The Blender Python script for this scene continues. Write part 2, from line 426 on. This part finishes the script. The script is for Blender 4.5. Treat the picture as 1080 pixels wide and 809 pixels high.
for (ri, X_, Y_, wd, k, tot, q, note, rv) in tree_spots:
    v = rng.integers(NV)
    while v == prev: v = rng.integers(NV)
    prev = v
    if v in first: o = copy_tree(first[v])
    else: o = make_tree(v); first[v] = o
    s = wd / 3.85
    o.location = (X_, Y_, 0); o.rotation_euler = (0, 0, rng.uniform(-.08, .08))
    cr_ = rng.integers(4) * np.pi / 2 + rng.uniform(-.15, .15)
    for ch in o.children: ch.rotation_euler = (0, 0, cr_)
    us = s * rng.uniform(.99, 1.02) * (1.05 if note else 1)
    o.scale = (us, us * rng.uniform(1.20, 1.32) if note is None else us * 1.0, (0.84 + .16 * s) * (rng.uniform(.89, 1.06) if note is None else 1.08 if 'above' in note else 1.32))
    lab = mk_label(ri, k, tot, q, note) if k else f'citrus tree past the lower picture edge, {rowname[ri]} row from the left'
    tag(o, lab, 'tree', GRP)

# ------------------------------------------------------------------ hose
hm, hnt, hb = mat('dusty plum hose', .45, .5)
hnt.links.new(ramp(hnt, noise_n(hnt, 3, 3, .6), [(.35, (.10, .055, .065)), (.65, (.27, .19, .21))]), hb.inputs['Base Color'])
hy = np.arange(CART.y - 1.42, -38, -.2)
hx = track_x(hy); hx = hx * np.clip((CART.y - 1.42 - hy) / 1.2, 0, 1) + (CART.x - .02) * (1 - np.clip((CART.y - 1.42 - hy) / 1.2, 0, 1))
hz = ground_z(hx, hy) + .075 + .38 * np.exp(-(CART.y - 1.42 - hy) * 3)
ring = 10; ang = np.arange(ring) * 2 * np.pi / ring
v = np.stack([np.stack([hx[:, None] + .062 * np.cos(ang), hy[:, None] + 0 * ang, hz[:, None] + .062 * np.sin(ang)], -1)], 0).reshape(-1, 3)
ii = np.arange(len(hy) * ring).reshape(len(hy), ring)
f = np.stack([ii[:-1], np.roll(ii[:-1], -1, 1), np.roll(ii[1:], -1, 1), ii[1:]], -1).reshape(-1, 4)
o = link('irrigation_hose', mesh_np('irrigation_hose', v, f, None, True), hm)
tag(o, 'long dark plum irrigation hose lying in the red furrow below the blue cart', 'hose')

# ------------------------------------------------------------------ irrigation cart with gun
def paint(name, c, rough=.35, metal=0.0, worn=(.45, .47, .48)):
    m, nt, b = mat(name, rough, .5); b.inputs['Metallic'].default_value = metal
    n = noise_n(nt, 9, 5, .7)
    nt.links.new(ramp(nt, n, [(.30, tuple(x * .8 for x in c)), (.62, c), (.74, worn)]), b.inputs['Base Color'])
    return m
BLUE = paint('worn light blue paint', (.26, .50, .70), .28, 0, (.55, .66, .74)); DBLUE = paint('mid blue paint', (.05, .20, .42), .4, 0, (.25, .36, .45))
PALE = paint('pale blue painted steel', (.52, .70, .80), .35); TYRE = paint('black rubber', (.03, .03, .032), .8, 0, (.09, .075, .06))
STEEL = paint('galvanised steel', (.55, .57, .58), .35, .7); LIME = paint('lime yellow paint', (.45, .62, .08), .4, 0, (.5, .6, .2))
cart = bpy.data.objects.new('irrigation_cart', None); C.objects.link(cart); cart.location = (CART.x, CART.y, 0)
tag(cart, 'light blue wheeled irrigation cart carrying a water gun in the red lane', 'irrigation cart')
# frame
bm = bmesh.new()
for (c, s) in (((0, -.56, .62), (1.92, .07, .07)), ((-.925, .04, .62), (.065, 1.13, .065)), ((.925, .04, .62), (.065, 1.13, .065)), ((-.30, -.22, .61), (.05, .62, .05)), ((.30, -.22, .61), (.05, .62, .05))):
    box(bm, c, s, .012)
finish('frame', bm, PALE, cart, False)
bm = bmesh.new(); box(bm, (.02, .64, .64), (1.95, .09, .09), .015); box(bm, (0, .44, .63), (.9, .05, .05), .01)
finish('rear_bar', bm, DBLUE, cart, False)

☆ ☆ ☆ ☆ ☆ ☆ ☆

| THE TASK |
Faithfully transcribe the whole of the data.

| REPLY |
The Blender Python script for this scene continues. Write part 2, from line 426 on. This part finishes the script. The script is for Blender 4.5. Treat the picture as 1080 pixels wide and 809 pixels high.
for (ri, X_, Y_, wd, k, tot, q, note, rv) in tree_spots:
    v = rng.integers(NV)
    while v == prev: v = rng.integers(NV)
    prev = v
    if v in first: o = copy_tree(first[v])
    else: o = make_tree(v); first[v] = o
    s = wd / 3.85
    o.location = (X_, Y_, 0); o.rotation_euler = (0, 0, rng.uniform(-.08, .08))
    cr_ = rng.integers(4) * np.pi / 2 + rng.uniform(-.15, .15)
    for ch in o.children: ch.rotation_euler = (0, 0, cr_)
    us = s * rng.uniform(.99, 1.02) * (1.05 if note else 1)
    o.scale = (us, us * rng.uniform(1.20, 1.32) if note is None else us * 1.0, (0.84 + .16 * s) * (rng.uniform(.89, 1.06) if note is None else 1.08 if 'above' in note else 1.32))
    lab = mk_label(ri, k, tot, q, note) if k else f'citrus tree past the lower picture edge, {rowname[ri]} row from the left'
    tag(o, lab, 'tree', GRP)

# ------------------------------------------------------------------ hose
hm, hnt, hb = mat('dusty plum hose', .45, .5)
hnt.links.new(ramp(hnt, noise_n(hnt, 3, 3, .6), [(.35, (.10, .055, .065)), (.65, (.27, .19, .21))]), hb.inputs['Base Color'])
hy = np.arange(CART.y - 1.42, -38, -.2)
hx = track_x(hy); hx = hx * np.clip((CART.y - 1.42 - hy) / 1.2, 0, 1) + (CART.x - .02) * (1 - np.clip((CART.y - 1.42 - hy) / 1.2, 0, 1))
hz = ground_z(hx, hy) + .075 + .38 * np.exp(-(CART.y - 1.42 - hy) * 3)
ring = 10; ang = np.arange(ring) * 2 * np.pi / ring
v = np.stack([np.stack([hx[:, None] + .062 * np.cos(ang), hy[:, None] + 0 * ang, hz[:, None] + .062 * np.sin(ang)], -1)], 0).reshape(-1, 3)
ii = np.arange(len(hy) * ring).reshape(len(hy), ring)
f = np.stack([ii[:-1], np.roll(ii[:-1], -1, 1), np.roll(ii[1:], -1, 1), ii[1:]], -1).reshape(-1, 4)
o = link('irrigation_hose', mesh_np('irrigation_hose', v, f, None, True), hm)
tag(o, 'long dark plum irrigation hose lying in the red furrow below the blue cart', 'hose')

# ------------------------------------------------------------------ irrigation cart with gun
def paint(name, c, rough=.35, metal=0.0, worn=(.45, .47, .48)):
    m, nt, b = mat(name, rough, .5); b.inputs['Metallic'].default_value = metal
    n = noise_n(nt, 9, 5, .7)
    nt.links.new(ramp(nt, n, [(.30, tuple(x * .8 for x in c)), (.62, c), (.74, worn)]), b.inputs['Base Color'])
    return m
BLUE = paint('worn light blue paint', (.26, .50, .70), .28, 0, (.55, .66, .74)); DBLUE = paint('mid blue paint', (.05, .20, .42), .4, 0, (.25, .36, .45))
PALE = paint('pale blue painted steel', (.52, .70, .80), .35); TYRE = paint('black rubber', (.03, .03, .032), .8, 0, (.09, .075, .06))
STEEL = paint('galvanised steel', (.55, .57, .58), .35, .7); LIME = paint('lime yellow paint', (.45, .62, .08), .4, 0, (.5, .6, .2))
cart = bpy.data.objects.new('irrigation_cart', None); C.objects.link(cart); cart.location = (CART.x, CART.y, 0)
tag(cart, 'light blue wheeled irrigation cart carrying a water gun in the red lane', 'irrigation cart')
# frame
bm = bmesh.new()
for (c, s) in (((0, -.56, .62), (1.92, .07, .07)), ((-.925, .04, .62), (.065, 1.13, .065)), ((.925, .04, .62), (.065, 1.13, .065)), ((-.30, -.22, .61), (.05, .62, .05)), ((.30, -.22, .61), (.05, .62, .05))):
    box(bm, c, s, .012)
finish('frame', bm, PALE, cart, False)
bm = bmesh.new(); box(bm, (.02, .64, .64), (1.95, .09, .09), .015); box(bm, (0, .44, .63), (.9, .05, .05), .01)
finish('rear_bar', bm, DBLUE, cart, False)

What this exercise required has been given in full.